Washington tekrarlanabilir model peşinde
ABD açısından mesele sadece Refah değil. Washington, bu dosyayı Gazze’de kademeli silahsızlanma süreci için “örnek vaka” haline getirmek istiyor. ABD yönetimi, başarı sağlanırsa uluslararası destekli bir güvenlik planının önünü açabileceğini düşünüyor.
Ancak Amerikan yetkililer de farkında: İsrail içindeki siyasi direnç ve taraflar arasındaki güvensizlik, bu süreci her an raydan çıkarabilir.
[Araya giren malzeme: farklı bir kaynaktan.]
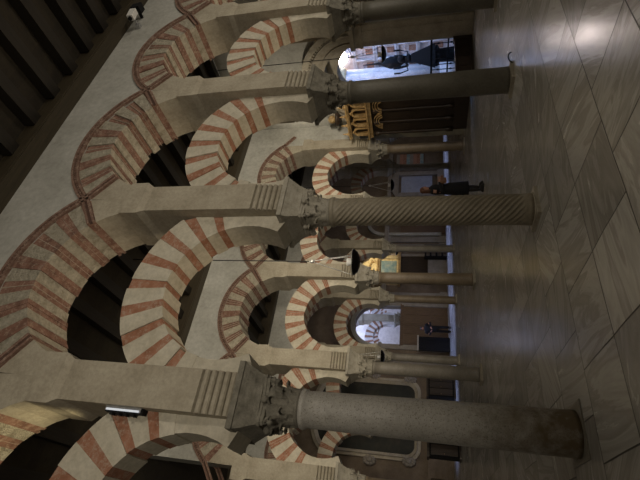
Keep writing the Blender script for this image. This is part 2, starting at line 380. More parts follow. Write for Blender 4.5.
# column parts
def shaft_mesh(mat, r0=.235, r1=.205, flutes=0, z0=.07):
    b = MB(); z1 = 3.05
    N = 14 if not flutes else 360
    prof = [(r0+.004, z0), (r0+.004, z0+.05)]
    for k in range(N+1):
        t = k/N; prof.append((r0+(r1-r0)*t**1.3, z0+.07+(z1-z0-.14)*t))
    prof += [(r1+.018, z1-.06), (r1+.022, z1-.03), (r1+.018, z1)]
    if flutes:
        def mod(r, z, a):
            if z < z0+.1 or z > z1-.08: return r
            return r-.019*(.5+.5*math.cos(flutes*(a+z*4.8)))**.7*min(1, (z-z0-.1)*12, (z1-.08-z)*12)
        b.lathe(prof, 128, mod=mod)
    else: b.lathe(prof, 40)
    return b.mesh('shaft', [mat])
b = MB(); b.box(-.29, .29, -.29, .29, 0, .014); slab_me = b.mesh('base_slab', ['plinth'])
b = MB(); b.box(-.24, .24, -.24, .24, 0, .05); b.lathe([(.25, .05), (.255, .06), (.235, .07)], 28); slab_small = b.mesh('base_slab', ['archstone'])
def capital_mesh(mat, leaves=8, acanthus=True):
    b = MB(); z0, z1 = 3.05, 3.50
    bell = [(.205, z0), (.222, z0+.02), (.225, z0+.045), (.205, z0+.06), (.207, z0+.2), (.228, z0+.3), (.275, z1-.07)]
    b.lathe(bell, 32)
    def leaf(a, zb, h, wid, out):
        vs = []; nr, nc = 9, 5
        for i in range(nr):
            t = i/(nr-1)
            rr = .214+.02*t+out*max(0, t-.5)**2*.62; z = zb+h*(t if t < .8 else .8)
            if t > .8: z = zb+h*(.8+.12*math.sin((t-.8)/.2*PI)); 
            ww = wid*(1-.55*t*t)*(1+.13*math.sin(t*PI*7))
            for k in range(nc):
                s_ = (k-(nc-1)/2)/((nc-1)/2); ridge = .016*(1-abs(s_))+(.008 if k in (1, 3) else 0)
                aa = a+s_*ww/.22/2; R_ = rr+ridge-.012*abs(s_)
                vs.append((R_*math.cos(aa), R_*math.sin(aa), z-(.02*abs(s_) if t > .5 else 0)))
        fs = [(i*nc+k, i*nc+k+1, (i+1)*nc+k+1, (i+1)*nc+k) for i in range(nr-1) for k in range(nc-1)]
        b.add(vs, fs, 0, False)
        vs2 = [(x*.93, y*.93, z-.004) for x, y, z in vs]; b.add(vs2, [f[::-1] for f in fs], 0, False)
    for k in range(leaves): leaf(2*PI*k/leaves+PI/8, z0+.05, .19, .15, .45)
    for k in range(leaves): leaf(2*PI*k/leaves, z0+.13, .26, .14, .6)
    for k in range(4):      # corner volutes
        a = PI/4+k*PI/2; ca, sa = math.cos(a), math.sin(a)
        pts = []
        for q in range(20):
            t = q/19; th = t*PI*3.2; rr = .055*(1-t*.78)
            pts.append(((.315+rr*math.cos(th-PI/2+.3))*ca, (.315+rr*math.cos(th-PI/2+.3))*sa, z1-.115+rr*math.sin(th-PI/2+.3)))
        b.tube(pts, [.030-.012*q/19 for q in range(20)], 6)
        b.tube([(.22*ca, .22*sa, z0+.22), (.26*ca, .26*sa, z0+.32), (.33*ca, .33*sa, z1-.055)], [.02, .026, .03], 6)
        a2 = k*PI/2; b.ball((.29*math.cos(a2), .29*math.sin(a2), z1-.05), (.05, .05, .045), 0, 8, 6)
    # abacus with concave sides
    for (za, zb, e) in ((z1-.075, z1-.035, 0), (z1-.035, z1, .02)):
        poly = []
        for k in range(4):
            a = PI/4+k*PI/2
            for q in range(7):
                t = q/6; p0 = Vector((math.cos(a), math.sin(a)))*(.41+e); p1 = Vector((math.cos(a+PI/2), math.sin(a+PI/2)))*(.41+e)
                p = p0.lerp(p1, .06+.88*t); p *= 1-.14*math.sin(t*PI); poly.append((p.x, p.y))
        b.prism(poly, 'z', za, zb)
    return b.mesh('capital', [mat])
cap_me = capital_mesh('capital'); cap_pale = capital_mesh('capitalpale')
b = MB()
def frus(b, z0, z1, a0, c0, a1, c1): b.hexa([(-a0, -c0, z0), (a0, -c0, z0), (a0, c0, z0), (-a0, c0, z0), (-a1, -c1, z1), (a1, -c1, z1), (a1, c1, z1), (-a1, c1, z1)])
frus(b, 3.50, 3.56, .29, .29, .31, .31); frus(b, 3.56, 3.66, .31, .31, .36, .37); frus(b, 3.66, 3.73, .36, .37, .385, .43); frus(b, 3.73, 3.802, .395, .455, .395, .455)
imp_me = {m: None for m in ('capital', 'capitalpale')}
imp_me['capital'] = b.mesh('impost_block', ['capital']); imp_me['capitalpale'] = b.mesh('impost_block', ['capitalpale'])
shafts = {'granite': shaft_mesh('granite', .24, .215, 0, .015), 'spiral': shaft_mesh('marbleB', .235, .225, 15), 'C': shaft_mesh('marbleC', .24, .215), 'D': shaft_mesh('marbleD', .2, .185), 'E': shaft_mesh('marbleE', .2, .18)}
ORD = ('first', 'second', 'third', 'fourth', 'fifth', 'sixth', 'seventh', 'eighth')
R0 = {-1: 'out past the picture edge beside the speckled column', 0: 'speckled grey granite', 1: 'spiral fluted', 2: 'plain dark', 3: 'dark brown at the picture edge', 4: 'last, by the cathedral wall'}
N0 = {-1: 'the out-of-frame column', 0: 'the speckled column', 1: 'the spiral column', 2: 'the plain dark column', 3: 'the edge column', 4: 'the wall column'}
def cname(i, j):
    if j == 0: return N0[i]
    if j == 1: return 'the %s second-row column counted from the gilded screen' % ORD[4-i]
    return 'the %s third-row column counted from the cathedral' % ORD[7-i]
CL = {(0, 0): 'large speckled grey granite column, closest to the camera, with dark leafy capital', (1, 0): 'spiral fluted marble column standing beside the woman in black',
      (2, 0): 'plain dark marble column in front of the bright cathedral arch', (3, 0): 'dark column of the near row, half cut by the top picture edge',
      (-1, 0): 'marble column of the near row beyond the speckled column, outside the picture', (4, 0): 'dark column of the near row against the cathedral wall',
      (4, 1): 'grey column of the second row standing next to the gilded wooden screen'}
def column(i, j):
    x, y = i*S, j*W
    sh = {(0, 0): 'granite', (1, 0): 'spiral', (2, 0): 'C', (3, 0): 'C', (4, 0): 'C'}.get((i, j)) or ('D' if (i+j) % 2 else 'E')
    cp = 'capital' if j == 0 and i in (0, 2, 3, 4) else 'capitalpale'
    lb = CL.get((i, j)) or ('%s marble column, %s of the %s row counted from the %s' % ('brown' if sh == 'D' else 'grey', ORD[(4 if j == 1 else 7)-i], ('', 'second', 'third')[j], 'gilded screen' if j == 1 else 'cathedral end'))
    t = thing('column', lb, 'column', (x, y, 0), 0, 'arcade columns')
    obj('base_slab', slab_me if (i, j) == (0, 0) else slab_small, t); obj('shaft', shafts[sh], t, rz=random.uniform(0, .0)); obj('capital', cap_me if cp == 'capital' else cap_pale, t); obj('impost_block', imp_me[cp], t)
    p = thing('pier', 'plain sandstone pier above %s' % cname(i, j), 'pier', (x, y, 0), 0, 'arcade piers')
    obj('pier_body', pier_me, p); obj('impost_moulding', pimp_me, p); obj('roll_corbel', corb_me[-1], p); obj('roll_corbel', corb_me[1], p)
for j, (i0, i1) in enumerate(((-1, 4), (0, 4), (0, 7))):
    for i in range(i0, i1+1):
        column(i, j)
    for i in range(i0, i1):
        x = (i+.5)*S; y = j*W
        if j == 0: w = 'between %s and %s' % (cname(i, j), cname(i+1, j))
        elif j == 1: w = '%s second-row bay counted from the gilded screen' % ORD[3-i]
        else: w = '%s third-row bay counted from the cathedral' % ORD[6-i]
        tag(obj('horseshoe_arch', (low_near if j == 0 else low_me)[(i+j) % 3], None, (x, y, 0)), 'lower striped arch ' + w, 'arch', 'lower horseshoe arches')
        t = thing('upper_arch', 'upper striped arch ' + w, 'arch', (x, y, ZC), 0, 'upper arches')
        for nm, me in (('voussoir_ring', (up_near if j == 0 else up_me)[(i+2*j) % 3]), ('moulding', mould_me[-1]), ('moulding', mould_me[1])):
            if j == 2 and me is mould_me[1]: continue
            obj(nm, me, t, (0, 0, -ZC))

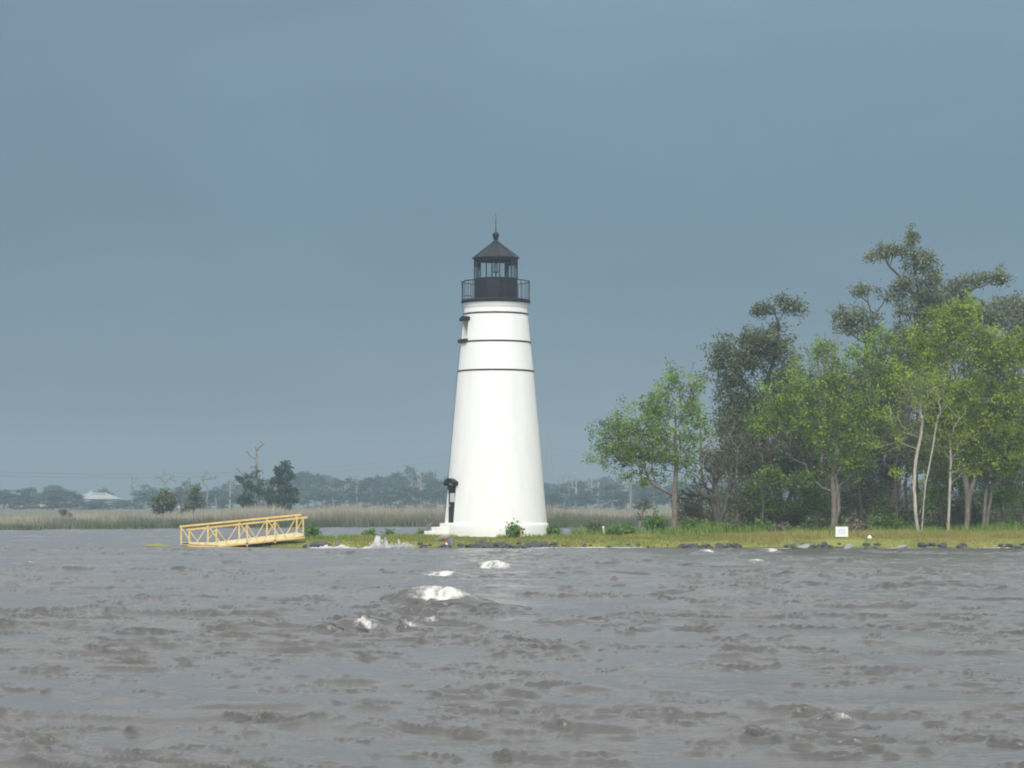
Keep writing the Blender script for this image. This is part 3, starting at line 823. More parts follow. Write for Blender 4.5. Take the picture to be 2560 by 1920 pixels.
tree('oak_tree', 'tallest grey green moss hung oak with open crooked crown top', 'tree', 140, (2215, 1330),
     [[(2215, 1334), (2216, 1260), (2222, 1150), (2250, 1020), (2275, 900), (2300, 800), (2290, 745), (2262, 705), (2225, 668), (2212, 645)],
      [(2228, 1334), (2232, 1250), (2246, 1100), (2290, 900), (2310, 790), (2290, 690), (2276, 620)],
      [(2210, 1334), (2205, 1200), (2190, 1050), (2165, 880), (2172, 800), (2205, 765)]],
     [(2225, 625, 42, 20), (2188, 640, 26, 16), (2276, 600, 18, 30), (2290, 650, 40, 34), (2330, 690, 34, 36), (2262, 708, 34, 24), (2318, 650, 26, 26), (2140, 795, 58, 34), (2110, 805, 36, 26), (2154, 726, 27, 18),
      (2235, 735, 46, 22), (2330, 745, 60, 44), (2440, 702, 40, 22), (2400, 720, 40, 30), (2505, 688, 24, 20), (2478, 700, 30, 18), (2525, 755, 30, 16), (2390, 780, 75, 45), (2250, 775, 22, 18), (2480, 790, 70, 40), (2330, 830, 90, 40), (2170, 830, 40, 25), (2290, 900, 90, 60), (2210, 960, 70, 60), (2240, 850, 40, 40), (2310, 780, 60, 36)],
     1700, M_leaf_oak2, M_bark_dark, 108, r0=.36, tip=.012, per=22, cr=.17, size=.085, drop=.03, bf=.25, jit=.13, seg=.5, lim=3)
tree('oak_tree', 'dark dense oak behind the far right grey stems', 'tree', 146, (2492, 1330),
     [[(2490, 1334), (2492, 1250), (2500, 1150), (2510, 1000), (2520, 880)], [(2520, 1334), (2518, 1230), (2540, 1100)]],
     [(2530, 780, 60, 40), (2560, 860, 70, 60), (2480, 900, 70, 60), (2540, 1000, 80, 80), (2440, 1050, 80, 60), (2590, 1080, 70, 80), (2380, 1120, 70, 50), (2500, 1150, 80, 40)],
     1200, M_leaf_oak, M_bark_dark, 109, r0=.3, tip=.014, per=20, cr=.24, size=.1, bf=.3)
tree('oak_tree', 'dark oak with shadowed low crown behind the white sign', 'tree', 138, (2060, 1330),
     [[(2060, 1334), (2062, 1260), (2070, 1160), (2100, 1050), (2120, 950)], [(2068, 1334), (2085, 1220), (2130, 1130)]],
     [(2100, 1000, 90, 70), (2050, 1110, 80, 50), (2160, 1090, 80, 60), (2000, 1170, 70, 25), (2200, 1010, 70, 60), (2120, 1160, 80, 28), (2260, 1100, 70, 50), (2310, 1150, 60, 30)],
     1200, M_leaf_oak, M_bark_dark, 110, r0=.2, tip=.012, per=19, cr=.24, size=.1, bf=.3)
for k, (x, D, lab, bl) in enumerate((
        (1870, 150, 'shadowed oak in the back row left of the big dark trunk', [(1860, 1130, 70, 60), (1840, 1040, 60, 60), (1900, 1190, 60, 40), (1800, 1150, 50, 40)]),
        (2010, 152, 'shadowed oak in the back row between big dark trunk and sign', [(2000, 1120, 90, 60), (2030, 1030, 90, 70), (1960, 1190, 70, 35), (2060, 1190, 60, 40)]),
        (2150, 150, 'shadowed oak in the back row directly behind the sign', [(2150, 1130, 90, 60), (2140, 1040, 90, 70), (2180, 1200, 70, 40), (2110, 1210, 50, 30)]),
        (2290, 154, 'shadowed oak in the back row behind the twin pale stems', [(2300, 1080, 90, 60), (2280, 1000, 90, 70), (2340, 1140, 80, 50), (2250, 1150, 60, 40)]),
        (2400, 150, 'shadowed oak in the back row behind the slim sapling', [(2400, 1090, 90, 70), (2420, 1180, 80, 50), (2380, 1010, 80, 60), (2350, 1190, 50, 40)]),
        (2530, 152, 'shadowed oak in the back row at the right picture edge', [(2530, 1110, 90, 70), (2500, 1200, 80, 45), (2560, 1010, 80, 70), (2600, 1180, 60, 50)]))):
    tree('oak_tree', lab, 'tree', D, (x, 1332), [[(x, 1336), (x + 4, 1250), (x - 4, 1170), (x + 6, 1080)], [(x + 8, 1336), (x + 22, 1260), (x + 34, 1180)]], bl,
         620, M_leaf_oak, M_bark_dark, 160 + k, r0=.17, tip=.009, per=15, cr=.26, size=.095, drop=.1, bf=.3, jit=.08)
for k, (x, lab) in enumerate(((1905, 'thin bare grey stem with wispy twigs by the big oak'), (2240, 'wispy bare stem left of the twin pale stems'), (2430, 'wispy bare stem right of the grey trunk'), (2555, 'wispy bare stem at the right picture edge'), (2150, 'wispy bare stem right of the white sign'), (1840, 'wispy bare stem right of the forked brushy tree'))):
    tree('bare_tree', lab, 'tree', 127.5, (x, 1336), [[(x, 1340), (x + 3, 1270), (x - 2, 1200), (x + 5, 1120)]],
         [(x - 20, 1170, 45, 60), (x + 20, 1130, 45, 60), (x, 1230, 50, 40), (x - 5, 1060, 40, 50)], 210, None, M_bark, 180 + k, r0=.06, tip=.008, bf=.25)
for k, (x, D, lab, bl, lf) in enumerate((
        (1900, 128, 'young green understory tree beside the big dark oak trunk', [(1890, 1240, 50, 34), (1920, 1270, 45, 24), (1870, 1275, 35, 20)], M_leaf_spring),
        (2025, 128.5, 'young green understory tree left of the spreading light green tree', [(2020, 1230, 50, 36), (2050, 1265, 45, 24), (1995, 1268, 35, 24)], M_leaf_spring),
        (2165, 129, 'young dull green understory tree right of the spreading light green tree', [(2160, 1190, 55, 45), (2185, 1240, 50, 34), (2140, 1250, 40, 30)], M_leaf_oak),
        (2350, 127.5, 'young green understory tree behind the slim sapling', [(2350, 1150, 55, 45), (2375, 1210, 50, 40), (2335, 1240, 40, 34)], M_leaf_lime),
        (2505, 127, 'young green understory tree behind the thin stemmed green tree', [(2505, 1180, 60, 50), (2530, 1240, 50, 36), (2480, 1250, 45, 36)], M_leaf_spring))):
    tree('young_tree', lab, 'tree', D, (x, 1335), [[(x, 1338), (x + 3, 1300), (x - 2, 1260), (x + 2, 1230)]], bl, 260, lf, M_bark, 220 + k, r0=.06, tip=.006, per=13, cr=.16, size=.075, drop=.15, sweep=SW, bf=.3, pal=(.32, .22))
# smaller stems and brush among them
for k, (x, lab) in enumerate(((1880, 'thin dark trunk left of the big dark oak trunk'), (1987, 'thin dark trunk just right of the big dark oak trunk'), (2020, 'thin dark ivy clad trunk midway between big oak and white sign'), (2122, 'thin grey trunk directly behind the white sign'), (2265, 'short dark snag left of the twin pale stems'))):
    tree('slender_tree', lab, 'tree', 129 + k, (x, 1334),
         [[(x, 1338), (x + 3, 1280), (x - 2, 1220), (x + 6, 1150), (x + 2, 1090)]],
         [(x - 10, 1120, 40, 45), (x + 15, 1170, 35, 28), (x + 5, 1080, 40, 40)], 110, M_leaf_oak if k != 3 else M_leaf_spring, M_bark_dark if k != 3 else M_bark, 120 + k, r0=.09, per=12, cr=.2, size=.085, drop=.2, bf=.3)
tree('bare_tree', 'leafless pinkish grey twiggy treetop poking up between the oaks', 'tree', 134, (2065, 1334),
     [[(2040, 1338), (2050, 1200), (2060, 1050), (2066, 930), (2068, 880)]],
     [(2050, 850, 26, 34), (2085, 860, 30, 40), (2040, 890, 24, 30), (2100, 900, 30, 26)], 120, None, M_bark_dead, 131, r0=.08, tip=.012, bf=.3)
tree('bare_tree', 'leafless twiggy crown behind the small light green tree', 'tree', 131, (1745, 1334),
     [[(1748, 1338), (1750, 1250), (1755, 1150), (1750, 1050)]],
     [(1745, 950, 34, 44), (1700, 960, 40, 50), (1770, 1120, 40, 60), (1720, 1180, 60, 40)], 190, None, M_bark, 132, r0=.08, tip=.01, bf=.3)
tree('brush_tree', 'low forked dark stump like tree with bare brushy stems', 'tree', 127, (1795, 1328),
     [[(1795, 1336), (1796, 1305), (1785, 1270), (1768, 1220)], [(1797, 1336), (1799, 1305), (1815, 1260), (1830, 1190)], [(1796, 1336), (1798, 1300), (1790, 1240), (1782, 1180)]],
     [(1765, 1200, 50, 50), (1830, 1190, 40, 50), (1790, 1150, 50, 30), (1720, 1240, 40, 30), (1840, 1250, 30, 20)],
     260, M_leaf_oak, M_bark_dark, 133, r0=.17, tip=.01, per=5, cr=.2, size=.08, drop=.45, bf=.2, pal=(.6, .2))
tree('leaning_snag', 'dead leaning stub wrapped in vines left of the small green tree', 'dead tree', 126, (1594, 1336),
     [[(1594, 1340), (1600, 1305), (1606, 1270)]], [(1608, 1266, 16, 8), (1616, 1258, 8, 6), (1600, 1285, 8, 10)],
     26, M_leaf_oak, M_bark_dead, 134, r0=.1, tip=.015, per=10, cr=.1, size=.06, bf=.2)

# shrubs
def shrub(label, px, py, D, w, h, n, leaf, seed, per=14, size=.075, name='shrub', drop=.05, cr=.12, bark=M_bark):
    s = 1
    return tree(name, label, 'shrub' if name == 'shrub' else 'brush', D, (px, py), [[(px, py + 2), (px + 2, py - h * .25)], [(px - w * .15, py + 2), (px - w * .3, py - h * .3)], [(px + w * .15, py + 2), (px + w * .3, py - h * .3)]],
                [(px, py - h * .55, w * .5, h * .42), (px - w * .22, py - h * .4, w * .3, h * .3), (px + w * .22, py - h * .4, w * .3, h * .3)],
                n, leaf, bark, seed, r0=.025, tip=.005, per=per, cr=cr, size=size, drop=drop, bf=.2, seg=.3)
SH = [
    ('bright green bush against the right half of the lighthouse plinth', 1286, 1344, 116.7, 27, 34, 60, M_leaf_shrub),
    ('round green bush at the right corner of the lighthouse plinth', 1380, 1342, 119.5, 32, 27, 60, M_leaf_shrub),
    ('round green bush beside the upper end of the yellow gangway', 780, 1342, 117.5, 26, 26, 50, M_leaf_shrub),
    ('low green weed on the back shore between gangway and lighthouse', 924, 1344, 122.5, 24, 22, 26, M_leaf_shrub),
    ('tiny green weed left of the lighthouse steps on the back shore', 975, 1344, 122.5, 18, 18, 18, M_leaf_shrub),
    ('small dark weed beside the dead sapling near the steps', 1058, 1344, 121, 20, 20, 18, M_leaf_shrub),
    ('low brown green bush beside the short white post', 1488, 1338, 122, 44, 34, 50, M_leaf_oak),
    ('green weed clump in front of the short white post', 1538, 1346, 118, 36, 32, 50, M_leaf_shrub),
    ('green bush just right of the short white post', 1565, 1340, 120, 34, 30, 45, M_leaf_shrub),
    ('loose green bush left of the small tree trunk', 1640, 1342, 123, 60, 70, 90, M_leaf_shrub),
    ('wide green weed thicket right of the small tree trunk', 1745, 1342, 123, 80, 48, 100, M_leaf_shrub),
    ('dark round bush below the forked brushy tree', 1835, 1344, 123, 70, 48, 110, M_leaf_oak),
    ('green weed thicket at the foot of the big dark oak', 1908, 1342, 124, 70, 44, 80, M_leaf_shrub),
    ('dry brown brush heap right of the big dark oak', 1955, 1344, 122, 60, 40, 60, M_leaf_dry),
    ('dark green bush left of the white sign', 2035, 1340, 126, 80, 60, 120, M_leaf_oak),
    ('dry tan brush right behind the white sign', 2142, 1344, 121, 60, 60, 60, M_leaf_dry),
    ('dark green bush left of the twin pale stems', 2210, 1342, 124, 110, 56, 150, M_leaf_shrub),
    ('dark bush between twin stems and slim sapling', 2340, 1340, 126, 70, 60, 90, M_leaf_oak),
    ('dark bush behind the grey trunk near the right edge', 2450, 1340, 127, 60, 70, 110, M_leaf_oak),
    ('low green bush at the right picture edge', 2540, 1340, 125, 70, 40, 80, M_leaf_oak),
    ('tall loose brush between small green tree and forked tree', 1728, 1330, 129, 70, 110, 120, M_leaf_dry),
    ('greyish brush standing between the dark oak trunks', 1915, 1330, 130, 90, 100, 130, M_leaf_dry),
    ('greyish brush behind the dark bush near the sign', 2000, 1330, 131, 80, 70, 90, M_leaf_dry),
    ('shadowed brush at the back behind the twin stems', 2395, 1330, 133, 90, 80, 120, M_leaf_oak),
]
for k, (lab, px, py, D, w, h, n, lf) in enumerate(SH):
    shrub(lab, px, py, D, w, h, n, lf, 300 + k)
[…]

Buna rağmen, Washington geri adım atmaya niyetli değil.

ABD Dışişleri Bakanı Mark Rubio, Başkan Trump’ın danışmanlarının taraflarla “kayda değer ilerleme” kaydettiğini söyleyerek, “Refah’taki savaşçılar konusunda uzlaşma zemini oluşturuluyor” dedi.
Ankara için tarihi fırsat
Türkiye, risklerin farkında ama aynı zamanda bu süreci büyük bir diplomatik fırsat olarak görüyor.
Ankara’nın planı başarılı olursa, Türkiye sadece Gazze’de değil, genel olarak Filistin dosyasında da merkezİ bir arabulucu konumuna yükselebilir. Bu da Türkiye’nin Gazze’de bir sonraki süreçte önemli görevler üstlenebileceği konusunda elini güçlendirmiş olacak.
Krizin geleceği: dengede duran bir ateş
Şu anda tablo son derece kırılgan. Görüşmeler sürüyor, ancak somut bir anlaşma henüz yok. Eğer İsrail, Türkiye–Katar–Mısır ortak önerisini kabul ederse, önümüzdeki haftalarda savaşçıların kontrollü biçimde tahliyesi ve tünellerin uluslararası gözetim altında imhası gündeme gelebilir. Bu da Gazze’de yeni bir siyasi sürecin kapısını aralayabilir.
Ancak İsrail’in direnci devam eder ya da tünellerdeki savaşçılarla iletişim tamamen kesilirse, ateşkesin çökme riski giderek artar. Böyle bir durumda çatışmaların yeniden ve daha şiddetli şekilde başlaması, sadece Washington’ı değil, tüm arabulucuları endişelendiren en kötü senaryo olur.